A focal point of the paper is the analysis of how the TCF is utilized by these paywalls, specifically regarding the legal basis for data tracking and processing. The paper notes that there is a prevalent reliance on legitimate interest alongside consent. This raises significant legal and ethical questions since under the General Data Protection Regulation (GDPR), the legal basis for processing data for personalized advertising is consent.

The financial model of cookie paywalls is another area of investigation. The paper finds that while paywalls typically cost between €2 and €4 per month, the vast majority of users (99.9%) opt to give consent and thus be tracked, rather than pay the fee, highlighting potential issues of user coercion.

Technical and Legal Implications

The paper highlights significant inadequacies in the TCF system's ability to ensure compliance with GDPR requirements, particularly regarding the conflation of consent and legitimate interest. This finding suggests that further technical improvements and regulatory clarifications are required. Moreover, the paper divulges that even paid users can still be tracked under the guise of legitimate interests, sometimes under vague and inappropriate purposes such as "Develop and improve products."

Future Implications and Developments

Considerations for future research and policy are extensive. From a technical standpoint, there is a need to develop mechanisms to accurately distinguish between different legal bases used within the TCF. Legal frameworks might benefit from more harmonized DPAs positions or guidance from the European Data Protection Board (EDPB) regarding the lawfulness and pricing strategies of cookie paywalls.

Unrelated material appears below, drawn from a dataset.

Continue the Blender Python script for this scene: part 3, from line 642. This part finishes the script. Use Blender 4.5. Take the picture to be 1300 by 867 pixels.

The paper’s results bolster a call for improved oversight mechanisms and clear differentiation between consent and legitimate interest to protect user privacy effectively. The looming update of the TCF to version 2.2, which aims to address some of these compliance issues, will be a development worth scrutinizing.

Conclusion

This paper provides a critical examination of the nuanced practices surrounding cookie paywalls and highlights substantial areas where legal compliance could be improved. The findings underscore the importance of ongoing research into more granular technical and legal solutions to align online tracking frameworks with European privacy laws more closely. As the regulatory environment evolves, these insights will be instrumental in defining new boundaries in digital privacy rights and technological implementation.